I've decided that Neil Gaiman can teach me all the Mythology I'll ever need to know.

Ni!
 
Posted by Scott R (Member # 567) on :
 
quote:
I'm one of those people that die a bit inside everytime a story ends
Really? How interesting...

Once upon a time, there was a fly. It had a lovely wife, and two children. I found them buzzing around my fruitbowl, and smashed them all. Even the baby one.

The end.

Tommy was a boy who always picked his nose. One day, when he was picking his nose, Nasalus, the Roman god of boogers came down. He turned Tommy into a big ol' nosehair for destroying all those lovely boogers.

The end.

Once there was a girl, Jennipher, and her dog, Trixie. They were playing fetch with a dolphin. Trixie saved the dolphin from the evil Charlie Tuna's nets.

The end.

Are you dead yet? I've got more...

[Big Grin]
 
Posted by Kwea (Member # 2199) on :
 
lol
 
Posted by oolung (Member # 8995) on :
 
.

lol lol lol [Big Grin] [Big Grin] [Big Grin] [Big Grin]

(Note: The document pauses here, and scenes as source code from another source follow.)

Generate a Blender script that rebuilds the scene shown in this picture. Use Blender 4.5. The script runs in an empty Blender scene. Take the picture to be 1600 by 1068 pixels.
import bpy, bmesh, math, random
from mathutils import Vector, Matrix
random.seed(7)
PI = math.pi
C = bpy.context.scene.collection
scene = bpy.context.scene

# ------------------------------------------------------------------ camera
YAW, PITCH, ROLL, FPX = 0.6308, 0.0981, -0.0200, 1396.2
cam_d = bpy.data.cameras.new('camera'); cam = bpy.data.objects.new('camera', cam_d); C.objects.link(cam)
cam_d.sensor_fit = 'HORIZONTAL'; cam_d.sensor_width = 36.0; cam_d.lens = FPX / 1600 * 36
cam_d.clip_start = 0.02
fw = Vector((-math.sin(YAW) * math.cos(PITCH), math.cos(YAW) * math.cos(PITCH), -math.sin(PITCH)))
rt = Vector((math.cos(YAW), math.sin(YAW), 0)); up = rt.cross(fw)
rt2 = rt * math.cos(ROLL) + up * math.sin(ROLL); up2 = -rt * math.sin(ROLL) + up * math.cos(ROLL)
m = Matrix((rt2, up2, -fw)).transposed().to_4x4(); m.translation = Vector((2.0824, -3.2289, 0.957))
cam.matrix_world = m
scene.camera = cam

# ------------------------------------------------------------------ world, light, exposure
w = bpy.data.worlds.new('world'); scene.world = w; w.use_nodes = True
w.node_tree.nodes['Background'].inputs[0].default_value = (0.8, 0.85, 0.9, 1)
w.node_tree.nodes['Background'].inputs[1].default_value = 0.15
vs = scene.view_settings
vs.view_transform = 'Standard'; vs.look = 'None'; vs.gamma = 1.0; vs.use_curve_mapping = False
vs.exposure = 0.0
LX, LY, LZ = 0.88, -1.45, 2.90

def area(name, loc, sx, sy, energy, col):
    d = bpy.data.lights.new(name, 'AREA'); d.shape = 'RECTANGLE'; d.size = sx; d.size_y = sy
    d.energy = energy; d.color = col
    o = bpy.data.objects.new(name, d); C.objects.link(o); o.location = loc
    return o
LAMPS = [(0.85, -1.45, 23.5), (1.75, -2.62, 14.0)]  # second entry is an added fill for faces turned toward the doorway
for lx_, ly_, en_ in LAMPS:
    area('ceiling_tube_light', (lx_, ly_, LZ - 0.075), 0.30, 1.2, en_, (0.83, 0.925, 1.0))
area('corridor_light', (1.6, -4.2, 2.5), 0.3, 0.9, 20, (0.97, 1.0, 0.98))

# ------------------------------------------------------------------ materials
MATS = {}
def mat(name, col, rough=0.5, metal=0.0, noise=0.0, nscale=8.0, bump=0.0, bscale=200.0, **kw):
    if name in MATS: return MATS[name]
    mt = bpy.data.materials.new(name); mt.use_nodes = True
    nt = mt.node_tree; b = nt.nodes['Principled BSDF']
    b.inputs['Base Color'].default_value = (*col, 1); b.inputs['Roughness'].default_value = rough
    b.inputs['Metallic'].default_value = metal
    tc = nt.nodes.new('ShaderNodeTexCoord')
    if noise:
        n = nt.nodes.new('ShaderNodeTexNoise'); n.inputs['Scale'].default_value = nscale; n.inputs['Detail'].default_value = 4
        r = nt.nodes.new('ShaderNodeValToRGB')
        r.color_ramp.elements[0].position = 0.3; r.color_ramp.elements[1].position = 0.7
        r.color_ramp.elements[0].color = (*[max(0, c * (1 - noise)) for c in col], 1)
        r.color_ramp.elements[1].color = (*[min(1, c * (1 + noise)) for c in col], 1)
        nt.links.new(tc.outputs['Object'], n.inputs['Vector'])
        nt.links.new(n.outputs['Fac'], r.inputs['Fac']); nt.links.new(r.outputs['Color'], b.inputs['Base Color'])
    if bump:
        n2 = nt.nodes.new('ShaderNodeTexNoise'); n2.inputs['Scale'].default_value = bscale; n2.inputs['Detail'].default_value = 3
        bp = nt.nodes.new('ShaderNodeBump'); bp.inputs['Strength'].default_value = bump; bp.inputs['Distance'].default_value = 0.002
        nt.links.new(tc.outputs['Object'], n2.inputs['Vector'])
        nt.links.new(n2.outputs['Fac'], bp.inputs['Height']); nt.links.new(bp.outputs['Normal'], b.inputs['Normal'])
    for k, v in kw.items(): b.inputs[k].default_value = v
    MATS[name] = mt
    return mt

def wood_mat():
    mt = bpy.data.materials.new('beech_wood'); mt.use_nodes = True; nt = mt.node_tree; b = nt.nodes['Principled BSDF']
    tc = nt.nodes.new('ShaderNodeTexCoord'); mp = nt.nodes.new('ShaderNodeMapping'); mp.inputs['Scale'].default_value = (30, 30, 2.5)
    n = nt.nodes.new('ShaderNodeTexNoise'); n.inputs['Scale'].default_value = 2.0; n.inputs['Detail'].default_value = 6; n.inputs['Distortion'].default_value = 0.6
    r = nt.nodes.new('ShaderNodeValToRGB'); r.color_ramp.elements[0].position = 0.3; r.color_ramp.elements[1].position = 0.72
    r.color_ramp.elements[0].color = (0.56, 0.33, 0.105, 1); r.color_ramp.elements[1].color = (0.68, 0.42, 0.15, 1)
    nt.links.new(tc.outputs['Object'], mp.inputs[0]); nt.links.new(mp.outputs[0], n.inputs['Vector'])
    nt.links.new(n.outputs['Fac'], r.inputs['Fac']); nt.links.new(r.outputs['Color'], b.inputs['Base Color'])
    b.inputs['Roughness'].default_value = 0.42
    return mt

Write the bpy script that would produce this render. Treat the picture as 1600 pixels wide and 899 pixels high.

You're really cruel, Scott.
I mean, really really really cruel (or even cruell [Wink]
Shame on you!!! [Smile]
 
Posted by Tante Shvester (Member # 8202) on :
 
Stop! Stop! You're killing Alex!

*performs resuscitation with Michael Ende's The Nerverending Story*
 
Posted by Alex Johansen (Member # 9090) on :
 
Thank god, Tante! You saved my life, I was starting to fade for a second, whew.
 
Posted by Scott R (Member # 567) on :
 
Except-- the Neverending Story ends when Bastien conquers his fear of heights and jumps off into the abyss.

Despite Ende's clever neverending plot threads, the Neverending Story, as a story, does end.

[Smile]
 
Posted by Alex Johansen (Member # 9090) on :
 
Uh, okay, never read the book, thanks for killing it for me.

Tante, got another life saver? (not talking about the candy here!)